To say fans in the Doctor Who community are taking the uncertainty of the show’s future badly is a bit of an understatement. Since its return in 2005, fans have withstood changing cast, production teams, and even streaming partners with the knowledge of a clear path forward. This is not the case at the moment. At the climax of the second season of the show on Disney+, lead actor Ncuti Gatwa regenerated without warning and turned into Billie Piper with no explanation. Fans (me) were confused. This prompted a former writer of the series to say Doctor Who is “as dead as we’ve ever known it.” Series producer Jane Tranter was not pleased about this.

The full quote from writer Rob Shearman (“Dalek” from 2005, plus a number of spinoff works) came from Doctor Who Magazine. (h/t Den of Geek) “I go through phases; I have a real push/pull thing with the show,” he said. “At the moment, I’m in a ‘pull’ phase. It’s weird because the show is probably as dead as we’ve ever known it.” He says that Gatwa’s abrupt departure and the appearance of Piper with now further announcement had “put a full stop on things.”
I think that’s a fairly reasonable thing to assert, especially since the show really is in limbo until after the five-episode spinoff The War Between the Land and the Sea airs on Disney+ at some undisclosed time in 2026. But producer Jane Tranter, the former BBC exec who brought the show back in 2005 and who returned along with Russell T Davies, et al, for the Disney seasons, has taken exception to this.

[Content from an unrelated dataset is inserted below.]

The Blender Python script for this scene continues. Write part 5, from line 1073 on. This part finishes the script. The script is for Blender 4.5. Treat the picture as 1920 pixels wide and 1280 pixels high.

“‘As dead as we’ve ever known.’ That’s really rude, actually. And really untrue,” Tranter said during an interview with BBC Radio Wales on Friday (via Deadline). “The plans for Doctor Who are really simply this: the BBC and BBC Studios had a partnership with Disney+ for 26 episodes. We are currently 21 episodes down into that 26-episode run. We have got another five episodes of The War Between The Land And The Sea to come. At some point after that, decisions will be made together with all of us about what the future of Doctor Who entails.”
No offense to Ms. Tranter, but this doesn’t really assuage any fears. We don’t have a release date for The War, only that originally it would air in November of this year and Disney bumped it to next year some time. So we have to wait until that airs and then “at some point after that,” the various parties—BBC, Disney, and Tranter’s Bad Wolf Studios—will make decisions. The momentum of the series, whatever that might have been, is certainly not chugging along. No one is making anything because they can’t. Russell T Davies himself even said he doesn’t know if the show will come back.
So, obviously Doctor Who is a valuable brand for the BBC. I don’t think the series will be gone for good or anything. But “as dead as we’ve ever known it” feels like a pretty apt term for where we are after 20 years of near-continuous production.